There are some experiences in life which, I am convinced, are designed to show us that we are nothing, that 'the best of men are only men at best'. These experiences are sent to show us that in ourselves we are nothing, and that we are completely dependent on the sustaining and keeping grace of God. It is after we have imagined ourselves to be something that we are taught that really there is little to us.

Yet, for all that, there is something to us -- something so unique and masterly that the very image of our Creator is stamped upon our being. Our bodies are remarkably complex, yet perfectly suited for living in this world. Our minds are conscious of processing information and thought in a way that even the most complex computers cannot match. And, dependent though we are on gadgetry, technology and machinery, we can be moved to the depth of our being by the sound of music or the colours of the sunset.

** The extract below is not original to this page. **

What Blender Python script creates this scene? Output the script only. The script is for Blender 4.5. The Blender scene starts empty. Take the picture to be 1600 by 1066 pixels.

So although Shakespeare wrote about man as the 'quintessence of dust', he also had to describe him as a work beyond praise, 'noble in reason ... infinite in faculty ... in form, in moving, express and admirable'. The biblical doctrine of man accords man much more dignity than the scientific theory of evolution. We are not some higher species of animal, but the very image of God himself. And although sin has damaged us in our aims, conscience and knowledge, it has not robbed us of that image; to lose the image of God is to cease to be human.

That implies, first, that we need to recover the high view of man which the Bible endorses. That view tells us that from the point of conception to the point of death, we are to guard against any reductionist view of human life. For all our objections to Roman Catholic dogma, the Roman Catholic church has been at the forefront of the anti-abortion movement (and no-one, perhaps, more articulately so than the late Cardinal Winning). On this issue, at least, the voice of the churches should be loud and clear.

It implies, secondly, that our relations with one another ought to be modified by respect, deference and charity. In the words of the Bible, we ought to regard others more than ourselves. Too often quick to condemn, criticise and discourage, we ought to remember that each human being stands on the apex of God's created order, and that there our speech, therefore, ought to be "seasoned with salt".

Third, it implies that there ought to be a role for everyone in our activities, whether in community, school or church -- none ought to be excluded; all ought to be involved. There has been much in the media recently about discrimination -- and rightly so. In Christ Jesus, there is no Jew nor Greek, no bond nor free, no rich nor poor.

So, in a world of reductionist views, and of inhumanity and strife, let us try to capture once again the high view of human nature which the Bible teaches and declares.